Maestas, a New Mexico Highlands professor, said he thus was programmed to speak for two hours. But in the two minutes he allowed himself Saturday, he thanked his wife and sons for their support, his cross-country athletes for their dedication and NMHU for the opportunities it has provided him.
Gerela was a two-time Pro Bowl selection and ranks third on the Steelers’ all-time scoring list.
He was shopping at Albertson’s, Gerela said, when he got the news of his induction from NMSHOF past president Marty Saiz.
“I got goosebumps,” he said. “I was lost for words.
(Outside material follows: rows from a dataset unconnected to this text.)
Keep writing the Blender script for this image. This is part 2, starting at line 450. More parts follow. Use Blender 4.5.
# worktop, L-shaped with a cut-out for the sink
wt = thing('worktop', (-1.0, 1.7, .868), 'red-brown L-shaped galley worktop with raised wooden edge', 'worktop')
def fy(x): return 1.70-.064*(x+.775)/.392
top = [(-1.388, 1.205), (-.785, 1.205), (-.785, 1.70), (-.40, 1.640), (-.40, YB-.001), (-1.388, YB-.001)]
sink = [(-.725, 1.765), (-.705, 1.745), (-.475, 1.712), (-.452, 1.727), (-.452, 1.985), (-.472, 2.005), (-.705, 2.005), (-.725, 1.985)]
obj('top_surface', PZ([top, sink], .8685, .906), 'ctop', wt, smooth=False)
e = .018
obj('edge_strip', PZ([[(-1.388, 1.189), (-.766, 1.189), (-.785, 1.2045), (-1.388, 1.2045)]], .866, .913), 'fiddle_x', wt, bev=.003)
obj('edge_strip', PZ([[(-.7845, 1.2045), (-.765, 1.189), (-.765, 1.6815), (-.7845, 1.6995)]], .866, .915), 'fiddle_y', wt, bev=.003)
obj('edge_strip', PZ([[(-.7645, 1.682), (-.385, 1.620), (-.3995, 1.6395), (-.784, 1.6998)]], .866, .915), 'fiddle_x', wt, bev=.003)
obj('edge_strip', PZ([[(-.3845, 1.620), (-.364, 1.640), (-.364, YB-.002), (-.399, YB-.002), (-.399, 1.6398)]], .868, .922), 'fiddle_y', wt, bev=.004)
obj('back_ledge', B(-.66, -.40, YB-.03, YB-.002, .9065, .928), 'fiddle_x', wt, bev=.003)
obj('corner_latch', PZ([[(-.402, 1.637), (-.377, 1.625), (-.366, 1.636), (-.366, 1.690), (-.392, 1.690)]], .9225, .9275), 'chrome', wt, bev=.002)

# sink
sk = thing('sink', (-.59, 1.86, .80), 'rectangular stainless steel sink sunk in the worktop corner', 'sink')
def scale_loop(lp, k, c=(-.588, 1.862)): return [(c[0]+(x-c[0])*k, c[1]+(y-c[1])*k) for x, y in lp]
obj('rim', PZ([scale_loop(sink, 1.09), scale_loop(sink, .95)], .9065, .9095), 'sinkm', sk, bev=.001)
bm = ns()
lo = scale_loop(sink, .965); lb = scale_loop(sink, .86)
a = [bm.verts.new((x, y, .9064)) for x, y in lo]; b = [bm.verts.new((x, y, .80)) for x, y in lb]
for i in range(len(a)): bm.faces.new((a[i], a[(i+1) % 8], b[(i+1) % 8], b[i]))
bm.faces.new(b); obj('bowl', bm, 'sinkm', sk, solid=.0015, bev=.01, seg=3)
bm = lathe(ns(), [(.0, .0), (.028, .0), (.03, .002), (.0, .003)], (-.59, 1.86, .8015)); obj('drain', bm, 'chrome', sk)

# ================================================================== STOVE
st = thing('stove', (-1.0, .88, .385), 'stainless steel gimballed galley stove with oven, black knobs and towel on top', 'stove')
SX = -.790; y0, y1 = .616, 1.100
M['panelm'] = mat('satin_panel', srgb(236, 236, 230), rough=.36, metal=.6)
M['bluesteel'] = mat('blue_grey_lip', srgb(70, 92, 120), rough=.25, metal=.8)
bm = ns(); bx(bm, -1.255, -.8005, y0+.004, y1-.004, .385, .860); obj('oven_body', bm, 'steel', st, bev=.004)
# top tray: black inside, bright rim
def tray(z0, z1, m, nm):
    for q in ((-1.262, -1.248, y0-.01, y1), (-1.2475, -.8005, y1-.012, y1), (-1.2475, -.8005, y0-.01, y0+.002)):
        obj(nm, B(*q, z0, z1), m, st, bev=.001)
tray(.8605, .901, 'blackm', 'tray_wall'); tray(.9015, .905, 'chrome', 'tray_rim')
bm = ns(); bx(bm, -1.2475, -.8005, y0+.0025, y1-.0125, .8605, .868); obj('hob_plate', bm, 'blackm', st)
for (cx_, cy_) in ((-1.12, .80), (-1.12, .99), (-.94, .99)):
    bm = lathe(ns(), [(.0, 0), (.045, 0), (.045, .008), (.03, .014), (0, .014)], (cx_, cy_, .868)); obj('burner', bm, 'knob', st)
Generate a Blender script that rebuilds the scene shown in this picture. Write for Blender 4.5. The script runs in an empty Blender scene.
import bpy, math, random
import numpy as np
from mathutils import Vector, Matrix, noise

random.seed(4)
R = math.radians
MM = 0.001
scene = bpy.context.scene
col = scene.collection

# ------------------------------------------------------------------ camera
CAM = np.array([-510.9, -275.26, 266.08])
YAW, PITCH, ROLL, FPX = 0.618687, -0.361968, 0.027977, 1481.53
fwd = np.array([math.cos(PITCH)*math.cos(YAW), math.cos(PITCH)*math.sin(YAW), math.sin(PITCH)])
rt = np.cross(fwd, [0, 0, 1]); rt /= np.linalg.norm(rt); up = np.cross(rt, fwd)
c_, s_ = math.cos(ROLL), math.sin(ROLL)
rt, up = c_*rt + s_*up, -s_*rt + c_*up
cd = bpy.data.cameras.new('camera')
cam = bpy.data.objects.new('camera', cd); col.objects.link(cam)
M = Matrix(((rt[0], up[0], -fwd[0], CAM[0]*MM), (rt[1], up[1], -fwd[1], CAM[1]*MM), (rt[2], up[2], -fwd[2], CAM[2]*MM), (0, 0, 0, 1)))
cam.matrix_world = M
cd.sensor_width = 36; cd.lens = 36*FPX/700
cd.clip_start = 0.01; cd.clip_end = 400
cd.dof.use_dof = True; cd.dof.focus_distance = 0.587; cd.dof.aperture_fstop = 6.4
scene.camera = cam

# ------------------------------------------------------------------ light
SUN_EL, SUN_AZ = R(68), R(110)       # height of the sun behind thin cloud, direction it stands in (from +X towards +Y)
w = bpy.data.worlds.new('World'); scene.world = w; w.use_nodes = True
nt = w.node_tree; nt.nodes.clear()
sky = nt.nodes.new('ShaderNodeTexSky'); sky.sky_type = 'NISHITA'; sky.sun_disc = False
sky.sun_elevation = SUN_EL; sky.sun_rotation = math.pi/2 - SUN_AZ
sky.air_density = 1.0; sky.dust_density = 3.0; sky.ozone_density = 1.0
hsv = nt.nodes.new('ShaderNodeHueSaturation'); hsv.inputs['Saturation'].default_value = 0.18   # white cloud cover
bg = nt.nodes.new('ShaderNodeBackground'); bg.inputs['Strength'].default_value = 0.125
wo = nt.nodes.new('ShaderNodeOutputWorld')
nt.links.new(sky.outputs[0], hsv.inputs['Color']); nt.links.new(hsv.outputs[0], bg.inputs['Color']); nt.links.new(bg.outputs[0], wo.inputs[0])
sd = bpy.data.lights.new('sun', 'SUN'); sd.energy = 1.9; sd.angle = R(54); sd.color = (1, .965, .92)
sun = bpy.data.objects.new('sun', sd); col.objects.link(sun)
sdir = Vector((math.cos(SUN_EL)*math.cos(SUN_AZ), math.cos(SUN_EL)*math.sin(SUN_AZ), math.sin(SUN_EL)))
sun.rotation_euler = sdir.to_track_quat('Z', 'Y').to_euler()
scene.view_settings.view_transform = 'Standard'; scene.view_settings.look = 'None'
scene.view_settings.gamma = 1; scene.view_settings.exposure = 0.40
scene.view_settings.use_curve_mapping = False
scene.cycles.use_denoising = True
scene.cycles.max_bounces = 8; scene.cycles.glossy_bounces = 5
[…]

“This is a very special honor, probably the top honor that I’ll receive in my career and my lifetime.”
Galles said that when he entered the Convention Center Saturday morning he walked past the Hall of Fame portrait of his late father, H.L. “Hickum” Galles Jr., who was inducted in 1996.
“I know he’d be very proud,” Galles said. “It’s great to be from Albuquerque, New Mexico. We were born here, and this is what it’s all about.”
In Allen’s 45-year career, she has coached at Dexter, Hobbs, Goddard, Capitan, Artesia, Roswell and Carrizozo high schools. Her volleyball and track teams have won seven state titles.
“When I’m walking down the hall (where the Hall of Fame portraits are displayed) and to see all those portraits of people that I have admired and looked up to for decades, it’s just overwhelming,” Allen said.
“To know that I am part of that group is humbling beyond description.”